Being ‘caught red-handed’ involves apprehending a criminal for murder, although this doesn’t really seem to be happening in our country any more. Being ‘caught in the assailant’s cross-hairs’ is the worst place to be in, especially if one happens to be human.

‘Cross-hairs’ refer to two thin wires crossing each other in a rifle or gun enabling perfect aim for the shooter. Hapless citizens in India have been caught in the cross-hairs of a uni-dimensional political lens. Women were always vulnerable, but now men from particular communities are being singled out and targeted on the basis of the clothes they wear, the religion they follow and the food they eat.

Protests titled ‘Not in My Name’ organised in many cities drew sizeable crowds. Expressing solidarity, participants from all walks of life voiced collective anguish over the state’s ‘turning a blind eye’ to relentless bloodletting and butchering.

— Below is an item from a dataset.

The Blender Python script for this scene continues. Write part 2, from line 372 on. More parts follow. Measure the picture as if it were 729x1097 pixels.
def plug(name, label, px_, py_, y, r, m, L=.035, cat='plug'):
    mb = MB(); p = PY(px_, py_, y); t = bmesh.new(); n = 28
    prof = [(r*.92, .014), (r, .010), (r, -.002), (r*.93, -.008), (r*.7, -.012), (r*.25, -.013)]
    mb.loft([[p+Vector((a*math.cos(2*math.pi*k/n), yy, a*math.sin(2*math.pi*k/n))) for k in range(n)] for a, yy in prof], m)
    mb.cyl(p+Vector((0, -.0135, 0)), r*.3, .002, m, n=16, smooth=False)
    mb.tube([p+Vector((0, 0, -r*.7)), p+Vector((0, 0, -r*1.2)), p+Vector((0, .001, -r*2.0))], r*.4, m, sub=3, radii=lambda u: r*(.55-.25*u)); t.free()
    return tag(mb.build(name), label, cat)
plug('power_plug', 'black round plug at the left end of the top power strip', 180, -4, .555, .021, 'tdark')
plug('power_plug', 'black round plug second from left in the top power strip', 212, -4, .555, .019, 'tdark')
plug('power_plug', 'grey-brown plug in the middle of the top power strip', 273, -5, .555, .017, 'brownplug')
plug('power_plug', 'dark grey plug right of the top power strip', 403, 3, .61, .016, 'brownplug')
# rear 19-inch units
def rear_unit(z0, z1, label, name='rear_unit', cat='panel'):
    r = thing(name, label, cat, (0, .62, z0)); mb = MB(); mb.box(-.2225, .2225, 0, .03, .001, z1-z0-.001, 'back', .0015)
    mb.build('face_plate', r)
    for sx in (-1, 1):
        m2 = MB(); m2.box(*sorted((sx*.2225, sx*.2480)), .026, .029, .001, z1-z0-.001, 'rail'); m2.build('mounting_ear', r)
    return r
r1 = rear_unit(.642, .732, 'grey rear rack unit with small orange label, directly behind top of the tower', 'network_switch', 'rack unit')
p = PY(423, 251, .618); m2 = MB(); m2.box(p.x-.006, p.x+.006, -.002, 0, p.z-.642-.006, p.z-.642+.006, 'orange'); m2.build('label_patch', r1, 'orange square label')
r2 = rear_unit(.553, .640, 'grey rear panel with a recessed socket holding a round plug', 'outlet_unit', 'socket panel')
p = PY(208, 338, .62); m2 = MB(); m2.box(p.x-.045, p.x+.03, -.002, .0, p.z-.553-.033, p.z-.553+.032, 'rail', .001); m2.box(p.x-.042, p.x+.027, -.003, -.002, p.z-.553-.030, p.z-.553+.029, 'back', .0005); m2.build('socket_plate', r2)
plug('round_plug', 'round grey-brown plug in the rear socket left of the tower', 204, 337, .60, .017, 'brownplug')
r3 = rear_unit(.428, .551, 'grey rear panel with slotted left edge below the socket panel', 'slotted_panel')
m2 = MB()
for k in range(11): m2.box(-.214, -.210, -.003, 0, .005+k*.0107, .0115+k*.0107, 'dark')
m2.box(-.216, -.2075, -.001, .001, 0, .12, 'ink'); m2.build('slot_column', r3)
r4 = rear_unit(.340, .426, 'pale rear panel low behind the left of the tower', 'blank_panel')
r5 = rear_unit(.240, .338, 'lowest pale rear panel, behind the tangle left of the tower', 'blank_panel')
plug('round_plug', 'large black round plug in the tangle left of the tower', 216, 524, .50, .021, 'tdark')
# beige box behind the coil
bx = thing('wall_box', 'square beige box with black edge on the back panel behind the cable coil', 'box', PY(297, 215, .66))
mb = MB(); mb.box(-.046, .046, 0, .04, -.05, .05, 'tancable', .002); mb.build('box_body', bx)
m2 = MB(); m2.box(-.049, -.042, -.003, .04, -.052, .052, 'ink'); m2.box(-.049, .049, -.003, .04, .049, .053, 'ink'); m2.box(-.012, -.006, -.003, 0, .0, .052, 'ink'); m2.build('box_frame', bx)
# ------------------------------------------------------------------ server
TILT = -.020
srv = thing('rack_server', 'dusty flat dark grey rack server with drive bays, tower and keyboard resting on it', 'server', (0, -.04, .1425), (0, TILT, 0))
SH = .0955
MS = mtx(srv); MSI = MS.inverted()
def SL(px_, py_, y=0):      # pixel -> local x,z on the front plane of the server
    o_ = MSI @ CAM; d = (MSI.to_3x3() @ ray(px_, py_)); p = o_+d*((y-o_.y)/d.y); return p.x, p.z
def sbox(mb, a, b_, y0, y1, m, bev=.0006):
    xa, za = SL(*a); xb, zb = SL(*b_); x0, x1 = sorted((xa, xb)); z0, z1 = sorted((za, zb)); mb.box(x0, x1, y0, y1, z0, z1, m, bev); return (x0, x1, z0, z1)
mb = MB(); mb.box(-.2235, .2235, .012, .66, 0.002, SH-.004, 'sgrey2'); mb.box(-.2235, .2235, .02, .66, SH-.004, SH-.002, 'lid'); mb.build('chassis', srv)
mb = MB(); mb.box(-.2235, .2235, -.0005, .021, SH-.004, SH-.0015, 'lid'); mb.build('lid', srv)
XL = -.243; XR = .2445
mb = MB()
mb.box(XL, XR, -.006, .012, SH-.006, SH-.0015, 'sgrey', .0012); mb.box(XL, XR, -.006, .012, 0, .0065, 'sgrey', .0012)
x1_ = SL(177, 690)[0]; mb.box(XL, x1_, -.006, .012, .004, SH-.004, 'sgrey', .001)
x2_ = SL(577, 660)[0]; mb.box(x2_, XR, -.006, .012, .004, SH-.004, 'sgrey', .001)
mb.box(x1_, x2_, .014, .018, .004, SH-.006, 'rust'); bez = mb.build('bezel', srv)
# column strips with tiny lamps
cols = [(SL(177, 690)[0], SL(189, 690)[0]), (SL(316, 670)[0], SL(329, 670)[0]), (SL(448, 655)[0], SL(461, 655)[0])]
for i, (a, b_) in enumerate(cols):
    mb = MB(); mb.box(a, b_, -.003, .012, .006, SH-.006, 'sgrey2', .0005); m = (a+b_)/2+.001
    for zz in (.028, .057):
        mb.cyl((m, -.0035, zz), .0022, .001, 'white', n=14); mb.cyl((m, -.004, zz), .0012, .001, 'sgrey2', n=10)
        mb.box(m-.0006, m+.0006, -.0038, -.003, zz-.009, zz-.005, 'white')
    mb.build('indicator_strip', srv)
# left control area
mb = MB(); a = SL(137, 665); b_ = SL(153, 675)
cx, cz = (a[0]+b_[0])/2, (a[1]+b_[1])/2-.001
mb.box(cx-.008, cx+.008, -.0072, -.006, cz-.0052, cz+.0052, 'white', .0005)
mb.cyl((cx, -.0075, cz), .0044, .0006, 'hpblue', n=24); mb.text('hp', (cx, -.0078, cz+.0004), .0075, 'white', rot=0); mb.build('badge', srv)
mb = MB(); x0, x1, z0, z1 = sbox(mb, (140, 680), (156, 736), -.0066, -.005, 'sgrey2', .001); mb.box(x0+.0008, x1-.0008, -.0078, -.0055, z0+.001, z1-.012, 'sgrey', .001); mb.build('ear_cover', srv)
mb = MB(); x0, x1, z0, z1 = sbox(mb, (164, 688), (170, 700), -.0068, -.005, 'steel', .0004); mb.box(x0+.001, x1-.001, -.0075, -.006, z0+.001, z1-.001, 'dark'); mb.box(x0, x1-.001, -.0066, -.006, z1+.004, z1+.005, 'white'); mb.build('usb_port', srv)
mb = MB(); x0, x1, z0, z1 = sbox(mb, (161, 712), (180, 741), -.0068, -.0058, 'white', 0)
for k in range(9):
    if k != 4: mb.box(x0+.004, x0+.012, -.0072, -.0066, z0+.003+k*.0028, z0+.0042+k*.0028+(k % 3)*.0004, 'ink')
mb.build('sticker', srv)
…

Echoing older political traditions of dissent expressed by Starhawk and William’s  poem, Pledge of Resistance and by NION in 2002 (Not In Our Name, US), an anti-war group that protested the Bush administration policy of attacking people on the basis of religion and ethnicity,  New Delhi’s NIMN ended in a downpour.  Everyone sheltered beneath trees and makeshift tents while the torrential rains symbolically washed away the hatred and ugliness dogging everyday life.  

Being caught in political cross-hairs is far more dangerous and signals the death of humanity. This must be irrevocably shut down and banned forever, in the interest of everyone’s health.